WRITTEN REQUEST — Show each line of the data below that has the string "Blender" in it.

STORED ROWS —
■ ■ ■ ■

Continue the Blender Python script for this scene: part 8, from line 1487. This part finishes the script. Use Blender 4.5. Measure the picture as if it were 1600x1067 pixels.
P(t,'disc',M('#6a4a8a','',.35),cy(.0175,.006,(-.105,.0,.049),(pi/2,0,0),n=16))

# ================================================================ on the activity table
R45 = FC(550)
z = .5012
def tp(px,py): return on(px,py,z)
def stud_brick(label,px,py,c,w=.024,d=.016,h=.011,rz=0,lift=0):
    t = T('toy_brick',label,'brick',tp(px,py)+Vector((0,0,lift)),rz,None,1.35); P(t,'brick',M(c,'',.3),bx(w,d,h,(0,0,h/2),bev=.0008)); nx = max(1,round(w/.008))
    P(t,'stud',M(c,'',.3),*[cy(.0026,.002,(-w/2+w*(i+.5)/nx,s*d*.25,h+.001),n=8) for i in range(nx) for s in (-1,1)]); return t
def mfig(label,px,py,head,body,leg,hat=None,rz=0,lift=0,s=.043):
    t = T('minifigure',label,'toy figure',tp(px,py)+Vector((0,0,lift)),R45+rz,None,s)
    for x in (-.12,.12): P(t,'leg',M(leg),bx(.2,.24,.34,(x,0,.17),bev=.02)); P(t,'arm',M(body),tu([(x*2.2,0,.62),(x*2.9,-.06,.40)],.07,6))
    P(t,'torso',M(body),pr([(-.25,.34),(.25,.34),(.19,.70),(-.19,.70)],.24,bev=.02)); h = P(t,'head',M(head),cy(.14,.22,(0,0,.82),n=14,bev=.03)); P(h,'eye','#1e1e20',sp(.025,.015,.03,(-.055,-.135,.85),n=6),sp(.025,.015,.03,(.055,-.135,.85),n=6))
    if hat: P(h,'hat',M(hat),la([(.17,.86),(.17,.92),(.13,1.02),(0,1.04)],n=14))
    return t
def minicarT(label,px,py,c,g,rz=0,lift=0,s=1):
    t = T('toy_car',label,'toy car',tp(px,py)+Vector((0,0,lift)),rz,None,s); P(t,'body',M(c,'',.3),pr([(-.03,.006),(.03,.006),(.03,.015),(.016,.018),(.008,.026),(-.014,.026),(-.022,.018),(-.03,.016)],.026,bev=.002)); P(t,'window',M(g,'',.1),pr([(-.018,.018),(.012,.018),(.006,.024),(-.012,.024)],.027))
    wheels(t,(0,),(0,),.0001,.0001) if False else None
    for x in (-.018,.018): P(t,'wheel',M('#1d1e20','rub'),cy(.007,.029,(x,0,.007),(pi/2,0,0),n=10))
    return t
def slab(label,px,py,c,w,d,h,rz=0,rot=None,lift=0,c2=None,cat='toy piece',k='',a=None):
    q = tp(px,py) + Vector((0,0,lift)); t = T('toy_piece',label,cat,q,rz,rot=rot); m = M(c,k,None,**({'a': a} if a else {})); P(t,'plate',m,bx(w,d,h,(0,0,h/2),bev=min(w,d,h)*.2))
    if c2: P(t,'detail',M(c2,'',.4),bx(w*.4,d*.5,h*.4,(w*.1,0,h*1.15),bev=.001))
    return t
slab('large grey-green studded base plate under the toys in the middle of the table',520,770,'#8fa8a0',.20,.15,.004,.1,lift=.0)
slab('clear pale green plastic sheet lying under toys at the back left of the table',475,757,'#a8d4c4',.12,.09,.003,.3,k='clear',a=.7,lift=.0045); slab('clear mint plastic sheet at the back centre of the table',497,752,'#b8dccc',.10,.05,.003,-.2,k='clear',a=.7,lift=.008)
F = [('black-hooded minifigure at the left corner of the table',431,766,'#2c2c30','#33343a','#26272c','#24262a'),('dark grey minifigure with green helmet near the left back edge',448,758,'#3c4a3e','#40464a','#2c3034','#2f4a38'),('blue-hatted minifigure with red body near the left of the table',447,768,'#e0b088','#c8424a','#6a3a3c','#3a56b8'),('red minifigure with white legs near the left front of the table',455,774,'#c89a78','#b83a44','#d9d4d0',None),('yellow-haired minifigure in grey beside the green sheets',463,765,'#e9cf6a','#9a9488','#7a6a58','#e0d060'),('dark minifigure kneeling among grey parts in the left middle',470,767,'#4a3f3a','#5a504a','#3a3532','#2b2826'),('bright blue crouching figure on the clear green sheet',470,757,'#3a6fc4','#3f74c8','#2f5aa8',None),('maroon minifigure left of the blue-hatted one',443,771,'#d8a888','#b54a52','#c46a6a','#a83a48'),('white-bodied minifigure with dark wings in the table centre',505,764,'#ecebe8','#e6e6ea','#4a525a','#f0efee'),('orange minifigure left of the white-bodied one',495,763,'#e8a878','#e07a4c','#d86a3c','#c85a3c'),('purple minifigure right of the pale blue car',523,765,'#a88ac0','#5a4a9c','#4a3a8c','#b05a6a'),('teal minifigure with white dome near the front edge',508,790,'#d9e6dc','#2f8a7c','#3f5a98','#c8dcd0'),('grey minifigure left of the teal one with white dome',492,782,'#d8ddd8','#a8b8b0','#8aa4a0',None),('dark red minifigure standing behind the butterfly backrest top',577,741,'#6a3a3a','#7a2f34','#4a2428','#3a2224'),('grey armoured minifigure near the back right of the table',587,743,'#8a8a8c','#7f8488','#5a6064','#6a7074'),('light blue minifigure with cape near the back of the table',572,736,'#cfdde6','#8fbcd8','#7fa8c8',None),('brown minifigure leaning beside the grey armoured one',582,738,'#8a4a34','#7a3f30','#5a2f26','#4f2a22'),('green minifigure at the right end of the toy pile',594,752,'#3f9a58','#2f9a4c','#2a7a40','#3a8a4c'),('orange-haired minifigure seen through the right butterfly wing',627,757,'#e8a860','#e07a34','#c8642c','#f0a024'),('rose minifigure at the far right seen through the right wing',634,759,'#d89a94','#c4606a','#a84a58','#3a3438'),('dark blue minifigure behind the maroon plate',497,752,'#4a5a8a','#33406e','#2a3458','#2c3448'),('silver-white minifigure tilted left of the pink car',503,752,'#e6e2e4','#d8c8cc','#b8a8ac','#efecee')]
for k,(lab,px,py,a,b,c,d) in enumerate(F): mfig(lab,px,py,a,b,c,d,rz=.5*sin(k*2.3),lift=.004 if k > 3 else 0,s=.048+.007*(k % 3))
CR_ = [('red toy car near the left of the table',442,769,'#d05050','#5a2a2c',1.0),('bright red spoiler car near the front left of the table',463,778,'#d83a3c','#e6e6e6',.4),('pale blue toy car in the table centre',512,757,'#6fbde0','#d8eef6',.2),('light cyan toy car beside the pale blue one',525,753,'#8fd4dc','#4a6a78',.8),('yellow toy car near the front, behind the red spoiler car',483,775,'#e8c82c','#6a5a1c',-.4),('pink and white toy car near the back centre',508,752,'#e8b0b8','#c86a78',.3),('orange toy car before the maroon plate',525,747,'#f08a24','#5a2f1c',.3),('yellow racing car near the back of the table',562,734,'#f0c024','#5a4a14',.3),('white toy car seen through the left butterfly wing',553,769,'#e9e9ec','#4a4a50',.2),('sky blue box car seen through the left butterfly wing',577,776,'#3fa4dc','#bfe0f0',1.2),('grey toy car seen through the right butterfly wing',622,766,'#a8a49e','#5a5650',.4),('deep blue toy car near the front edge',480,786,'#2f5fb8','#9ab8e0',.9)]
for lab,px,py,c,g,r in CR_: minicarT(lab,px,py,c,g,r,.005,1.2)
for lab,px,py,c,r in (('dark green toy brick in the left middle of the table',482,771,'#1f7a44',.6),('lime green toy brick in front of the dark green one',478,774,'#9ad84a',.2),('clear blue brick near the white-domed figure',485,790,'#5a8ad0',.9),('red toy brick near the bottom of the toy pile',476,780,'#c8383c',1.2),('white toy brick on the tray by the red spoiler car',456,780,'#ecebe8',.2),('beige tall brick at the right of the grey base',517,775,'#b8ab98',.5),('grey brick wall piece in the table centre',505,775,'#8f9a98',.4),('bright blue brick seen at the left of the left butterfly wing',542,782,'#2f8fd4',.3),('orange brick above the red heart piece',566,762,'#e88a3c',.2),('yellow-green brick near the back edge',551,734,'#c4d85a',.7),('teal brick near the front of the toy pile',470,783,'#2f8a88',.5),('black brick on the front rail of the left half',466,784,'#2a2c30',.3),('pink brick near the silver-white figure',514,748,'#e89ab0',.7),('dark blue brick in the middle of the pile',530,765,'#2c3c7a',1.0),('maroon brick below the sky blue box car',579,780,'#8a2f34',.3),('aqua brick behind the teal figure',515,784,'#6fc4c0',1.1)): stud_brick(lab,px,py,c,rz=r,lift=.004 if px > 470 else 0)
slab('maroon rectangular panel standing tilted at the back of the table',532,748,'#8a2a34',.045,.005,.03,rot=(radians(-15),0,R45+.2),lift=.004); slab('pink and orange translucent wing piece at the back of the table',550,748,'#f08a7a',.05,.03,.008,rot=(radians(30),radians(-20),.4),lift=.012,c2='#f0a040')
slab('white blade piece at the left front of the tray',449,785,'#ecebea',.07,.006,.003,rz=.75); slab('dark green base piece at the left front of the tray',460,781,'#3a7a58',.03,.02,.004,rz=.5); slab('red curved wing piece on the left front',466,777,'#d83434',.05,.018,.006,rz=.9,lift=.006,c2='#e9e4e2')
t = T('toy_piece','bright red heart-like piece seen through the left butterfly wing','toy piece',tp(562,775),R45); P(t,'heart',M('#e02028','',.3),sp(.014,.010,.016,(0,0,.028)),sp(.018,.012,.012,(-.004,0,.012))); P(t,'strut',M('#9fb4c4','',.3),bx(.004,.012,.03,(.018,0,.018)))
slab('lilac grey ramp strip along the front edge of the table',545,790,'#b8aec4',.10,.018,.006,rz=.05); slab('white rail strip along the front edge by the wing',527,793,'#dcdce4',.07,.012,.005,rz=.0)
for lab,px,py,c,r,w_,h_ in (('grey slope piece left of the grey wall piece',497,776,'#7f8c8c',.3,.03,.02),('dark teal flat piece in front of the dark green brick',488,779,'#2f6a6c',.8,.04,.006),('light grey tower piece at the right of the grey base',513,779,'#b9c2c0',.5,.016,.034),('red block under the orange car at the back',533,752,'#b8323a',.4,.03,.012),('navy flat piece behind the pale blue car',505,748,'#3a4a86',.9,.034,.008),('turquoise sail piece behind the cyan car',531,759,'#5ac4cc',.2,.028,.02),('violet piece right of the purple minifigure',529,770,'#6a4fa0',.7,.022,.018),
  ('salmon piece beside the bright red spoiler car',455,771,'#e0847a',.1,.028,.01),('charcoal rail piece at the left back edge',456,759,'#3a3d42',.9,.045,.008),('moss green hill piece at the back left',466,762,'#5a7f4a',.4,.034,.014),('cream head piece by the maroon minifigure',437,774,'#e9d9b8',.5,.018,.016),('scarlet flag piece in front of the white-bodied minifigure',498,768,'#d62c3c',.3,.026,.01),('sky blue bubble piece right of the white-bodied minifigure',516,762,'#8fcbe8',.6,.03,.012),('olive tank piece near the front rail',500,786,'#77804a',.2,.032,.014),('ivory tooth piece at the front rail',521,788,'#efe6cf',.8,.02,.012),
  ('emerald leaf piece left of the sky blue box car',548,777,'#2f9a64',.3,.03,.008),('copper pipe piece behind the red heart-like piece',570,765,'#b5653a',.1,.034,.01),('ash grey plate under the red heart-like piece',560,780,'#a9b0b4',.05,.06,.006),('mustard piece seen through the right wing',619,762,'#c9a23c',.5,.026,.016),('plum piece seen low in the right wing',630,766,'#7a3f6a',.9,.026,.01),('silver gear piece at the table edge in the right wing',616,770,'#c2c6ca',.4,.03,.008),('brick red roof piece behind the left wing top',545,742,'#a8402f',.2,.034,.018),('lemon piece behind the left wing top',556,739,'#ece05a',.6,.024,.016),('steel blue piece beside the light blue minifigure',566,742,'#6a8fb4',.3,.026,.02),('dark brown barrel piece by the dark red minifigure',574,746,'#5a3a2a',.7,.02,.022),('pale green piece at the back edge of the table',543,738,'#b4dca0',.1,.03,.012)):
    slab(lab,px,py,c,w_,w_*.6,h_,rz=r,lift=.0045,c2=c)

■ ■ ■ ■

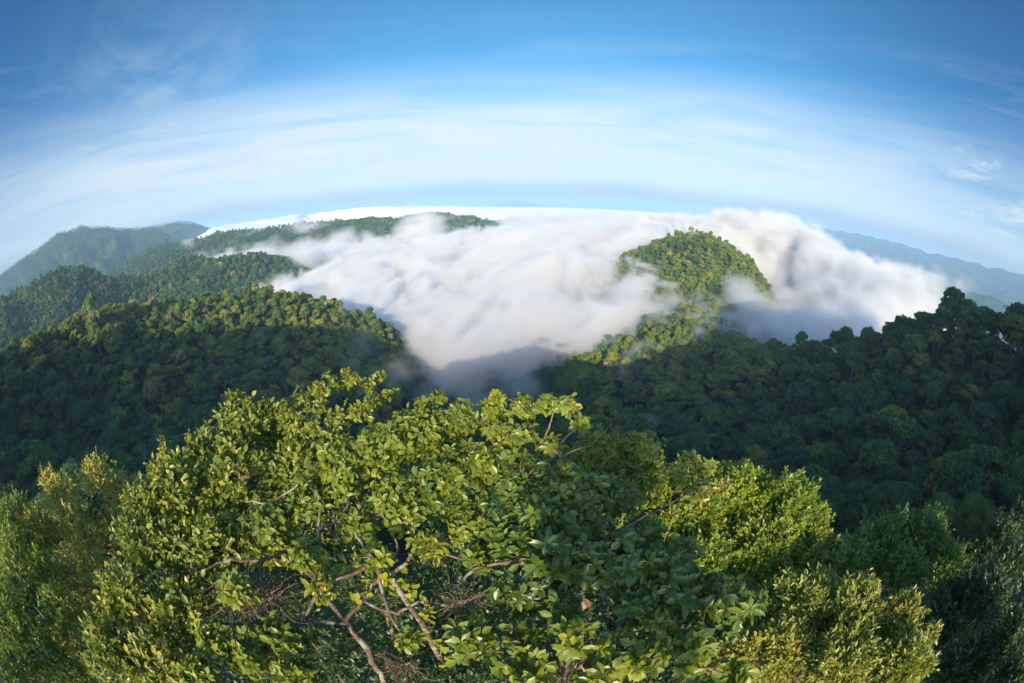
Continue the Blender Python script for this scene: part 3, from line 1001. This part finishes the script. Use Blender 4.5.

■ ■ ■ ■

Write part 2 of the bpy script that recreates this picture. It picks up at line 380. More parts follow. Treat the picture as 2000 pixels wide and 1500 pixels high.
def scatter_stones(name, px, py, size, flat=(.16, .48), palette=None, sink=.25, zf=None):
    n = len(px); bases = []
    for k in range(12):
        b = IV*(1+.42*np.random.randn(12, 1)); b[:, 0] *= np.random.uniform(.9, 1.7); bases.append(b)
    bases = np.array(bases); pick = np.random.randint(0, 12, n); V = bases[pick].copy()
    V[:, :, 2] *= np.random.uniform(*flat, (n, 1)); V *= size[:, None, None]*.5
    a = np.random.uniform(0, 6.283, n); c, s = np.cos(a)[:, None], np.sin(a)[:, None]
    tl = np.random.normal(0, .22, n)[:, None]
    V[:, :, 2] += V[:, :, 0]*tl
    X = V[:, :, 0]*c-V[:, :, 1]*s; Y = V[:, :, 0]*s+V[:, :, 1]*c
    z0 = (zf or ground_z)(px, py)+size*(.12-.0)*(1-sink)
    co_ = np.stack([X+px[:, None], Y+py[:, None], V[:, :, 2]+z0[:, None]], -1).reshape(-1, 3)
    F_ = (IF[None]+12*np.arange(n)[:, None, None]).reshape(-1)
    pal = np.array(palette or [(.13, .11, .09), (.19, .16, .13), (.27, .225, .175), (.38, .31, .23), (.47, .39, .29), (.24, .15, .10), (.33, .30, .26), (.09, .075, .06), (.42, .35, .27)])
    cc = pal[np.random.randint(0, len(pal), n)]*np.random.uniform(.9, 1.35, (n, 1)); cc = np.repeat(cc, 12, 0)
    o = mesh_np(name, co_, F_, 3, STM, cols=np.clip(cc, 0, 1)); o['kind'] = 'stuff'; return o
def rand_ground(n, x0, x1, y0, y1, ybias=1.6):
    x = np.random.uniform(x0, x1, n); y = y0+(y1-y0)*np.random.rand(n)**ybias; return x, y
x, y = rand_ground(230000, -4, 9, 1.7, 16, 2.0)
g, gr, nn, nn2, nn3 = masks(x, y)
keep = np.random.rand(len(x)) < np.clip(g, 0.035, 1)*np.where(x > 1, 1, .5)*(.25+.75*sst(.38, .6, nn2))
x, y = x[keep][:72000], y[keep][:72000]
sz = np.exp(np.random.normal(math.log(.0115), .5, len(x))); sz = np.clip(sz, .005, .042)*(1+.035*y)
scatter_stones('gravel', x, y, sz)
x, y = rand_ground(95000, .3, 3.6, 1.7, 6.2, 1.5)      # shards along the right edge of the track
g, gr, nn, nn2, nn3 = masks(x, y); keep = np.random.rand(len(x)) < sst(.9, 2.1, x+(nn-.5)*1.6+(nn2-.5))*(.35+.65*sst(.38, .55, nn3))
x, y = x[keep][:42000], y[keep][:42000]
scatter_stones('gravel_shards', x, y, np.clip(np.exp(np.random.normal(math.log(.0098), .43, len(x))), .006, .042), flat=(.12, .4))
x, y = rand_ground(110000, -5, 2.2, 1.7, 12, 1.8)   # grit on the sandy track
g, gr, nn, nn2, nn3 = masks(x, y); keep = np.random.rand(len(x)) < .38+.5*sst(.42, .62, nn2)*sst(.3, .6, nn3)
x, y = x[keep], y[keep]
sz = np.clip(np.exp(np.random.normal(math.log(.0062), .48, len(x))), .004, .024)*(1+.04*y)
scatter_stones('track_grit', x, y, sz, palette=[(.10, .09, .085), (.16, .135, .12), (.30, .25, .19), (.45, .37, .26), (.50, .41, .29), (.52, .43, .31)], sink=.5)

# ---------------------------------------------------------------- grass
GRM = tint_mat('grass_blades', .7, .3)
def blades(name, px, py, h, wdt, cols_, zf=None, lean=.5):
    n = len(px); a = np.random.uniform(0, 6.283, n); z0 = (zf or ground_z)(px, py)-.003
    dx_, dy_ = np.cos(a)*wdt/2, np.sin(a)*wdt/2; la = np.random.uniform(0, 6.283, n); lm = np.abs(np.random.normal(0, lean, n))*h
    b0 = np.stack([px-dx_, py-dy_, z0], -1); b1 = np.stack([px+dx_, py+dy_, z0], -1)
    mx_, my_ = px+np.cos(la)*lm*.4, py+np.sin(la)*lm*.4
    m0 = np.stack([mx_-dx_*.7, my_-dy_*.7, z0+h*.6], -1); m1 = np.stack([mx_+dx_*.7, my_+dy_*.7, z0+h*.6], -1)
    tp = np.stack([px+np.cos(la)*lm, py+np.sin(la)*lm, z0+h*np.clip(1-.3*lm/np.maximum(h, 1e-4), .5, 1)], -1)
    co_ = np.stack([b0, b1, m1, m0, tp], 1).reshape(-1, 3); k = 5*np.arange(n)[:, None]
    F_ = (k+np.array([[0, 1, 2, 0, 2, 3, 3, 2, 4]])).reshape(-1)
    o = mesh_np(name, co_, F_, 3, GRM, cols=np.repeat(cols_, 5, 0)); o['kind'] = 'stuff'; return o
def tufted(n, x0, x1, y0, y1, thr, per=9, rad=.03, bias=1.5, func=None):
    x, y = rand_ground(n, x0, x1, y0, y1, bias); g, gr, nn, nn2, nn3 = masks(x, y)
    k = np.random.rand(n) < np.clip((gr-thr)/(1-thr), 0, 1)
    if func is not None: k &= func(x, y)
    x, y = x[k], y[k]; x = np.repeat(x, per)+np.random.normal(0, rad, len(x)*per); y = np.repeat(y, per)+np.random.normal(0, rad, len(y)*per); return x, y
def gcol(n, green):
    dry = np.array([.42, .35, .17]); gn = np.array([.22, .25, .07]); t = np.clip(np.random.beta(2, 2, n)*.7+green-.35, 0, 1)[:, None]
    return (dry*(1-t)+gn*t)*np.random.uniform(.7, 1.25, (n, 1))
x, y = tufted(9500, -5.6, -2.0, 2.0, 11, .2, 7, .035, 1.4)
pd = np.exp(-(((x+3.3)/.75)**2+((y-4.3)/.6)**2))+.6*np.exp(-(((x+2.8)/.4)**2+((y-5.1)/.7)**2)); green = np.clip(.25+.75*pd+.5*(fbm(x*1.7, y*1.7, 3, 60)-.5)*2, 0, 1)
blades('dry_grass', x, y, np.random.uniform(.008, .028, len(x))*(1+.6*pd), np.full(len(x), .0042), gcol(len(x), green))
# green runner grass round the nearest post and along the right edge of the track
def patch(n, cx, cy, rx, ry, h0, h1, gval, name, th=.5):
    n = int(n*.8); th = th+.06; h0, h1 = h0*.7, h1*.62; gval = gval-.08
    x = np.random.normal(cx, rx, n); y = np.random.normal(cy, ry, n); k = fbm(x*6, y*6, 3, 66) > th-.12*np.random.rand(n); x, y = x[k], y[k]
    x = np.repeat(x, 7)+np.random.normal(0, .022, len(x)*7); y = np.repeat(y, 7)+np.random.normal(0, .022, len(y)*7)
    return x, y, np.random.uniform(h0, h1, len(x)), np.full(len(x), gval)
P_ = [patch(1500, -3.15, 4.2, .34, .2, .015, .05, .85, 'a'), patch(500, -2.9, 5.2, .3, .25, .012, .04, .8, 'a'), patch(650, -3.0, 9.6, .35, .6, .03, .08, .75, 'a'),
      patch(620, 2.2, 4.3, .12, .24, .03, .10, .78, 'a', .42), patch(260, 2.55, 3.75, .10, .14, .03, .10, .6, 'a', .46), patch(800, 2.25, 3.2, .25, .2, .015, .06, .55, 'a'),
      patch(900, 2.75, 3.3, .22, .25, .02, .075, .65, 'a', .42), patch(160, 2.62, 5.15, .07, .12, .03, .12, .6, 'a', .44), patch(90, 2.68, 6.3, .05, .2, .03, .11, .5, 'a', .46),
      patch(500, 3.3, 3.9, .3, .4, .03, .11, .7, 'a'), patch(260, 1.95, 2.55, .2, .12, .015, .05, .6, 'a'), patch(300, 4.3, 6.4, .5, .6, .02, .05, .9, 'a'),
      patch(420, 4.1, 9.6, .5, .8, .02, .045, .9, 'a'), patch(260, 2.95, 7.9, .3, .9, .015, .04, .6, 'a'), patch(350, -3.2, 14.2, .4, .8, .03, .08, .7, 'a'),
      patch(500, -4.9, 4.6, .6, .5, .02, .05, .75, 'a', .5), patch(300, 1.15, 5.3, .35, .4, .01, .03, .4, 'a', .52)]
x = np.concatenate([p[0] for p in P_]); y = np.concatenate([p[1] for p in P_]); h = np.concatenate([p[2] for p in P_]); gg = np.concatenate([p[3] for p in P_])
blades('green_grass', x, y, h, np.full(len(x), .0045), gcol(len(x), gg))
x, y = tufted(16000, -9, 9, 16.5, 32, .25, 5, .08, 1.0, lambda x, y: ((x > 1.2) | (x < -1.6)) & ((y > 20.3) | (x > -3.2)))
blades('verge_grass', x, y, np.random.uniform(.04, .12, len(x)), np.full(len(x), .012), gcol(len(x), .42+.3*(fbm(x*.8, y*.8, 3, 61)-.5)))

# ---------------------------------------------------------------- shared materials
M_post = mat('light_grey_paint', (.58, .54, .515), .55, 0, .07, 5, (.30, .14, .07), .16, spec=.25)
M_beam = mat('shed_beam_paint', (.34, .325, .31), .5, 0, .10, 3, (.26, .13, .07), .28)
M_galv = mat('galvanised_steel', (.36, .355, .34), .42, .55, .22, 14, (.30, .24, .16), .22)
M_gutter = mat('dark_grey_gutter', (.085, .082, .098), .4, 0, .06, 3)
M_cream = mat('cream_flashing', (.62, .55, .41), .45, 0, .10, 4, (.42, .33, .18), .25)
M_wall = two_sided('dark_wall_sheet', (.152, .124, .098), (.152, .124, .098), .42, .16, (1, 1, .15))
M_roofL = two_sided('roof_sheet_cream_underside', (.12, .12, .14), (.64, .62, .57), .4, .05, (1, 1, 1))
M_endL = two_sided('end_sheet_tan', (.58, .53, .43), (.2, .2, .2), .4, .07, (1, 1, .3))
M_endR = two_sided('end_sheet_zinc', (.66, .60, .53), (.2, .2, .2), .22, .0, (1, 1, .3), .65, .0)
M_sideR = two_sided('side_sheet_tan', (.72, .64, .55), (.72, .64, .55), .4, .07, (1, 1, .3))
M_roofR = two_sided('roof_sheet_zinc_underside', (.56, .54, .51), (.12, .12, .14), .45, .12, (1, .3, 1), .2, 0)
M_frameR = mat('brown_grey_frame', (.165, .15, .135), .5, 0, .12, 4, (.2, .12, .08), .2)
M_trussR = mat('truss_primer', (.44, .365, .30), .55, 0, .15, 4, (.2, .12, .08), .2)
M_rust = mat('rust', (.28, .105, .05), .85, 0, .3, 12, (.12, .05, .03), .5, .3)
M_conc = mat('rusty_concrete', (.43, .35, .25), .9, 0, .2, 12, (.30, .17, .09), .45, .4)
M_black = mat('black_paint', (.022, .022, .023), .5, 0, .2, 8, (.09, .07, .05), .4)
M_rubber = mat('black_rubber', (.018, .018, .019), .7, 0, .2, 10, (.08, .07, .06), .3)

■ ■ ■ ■

TASK ANSWER —
Continue the Blender Python script for this scene: part 8, from line 1487. This part finishes the script. Use Blender 4.5. Measure the picture as if it were 1600x1067 pixels.
Continue the Blender Python script for this scene: part 3, from line 1001. This part finishes the script. Use Blender 4.5.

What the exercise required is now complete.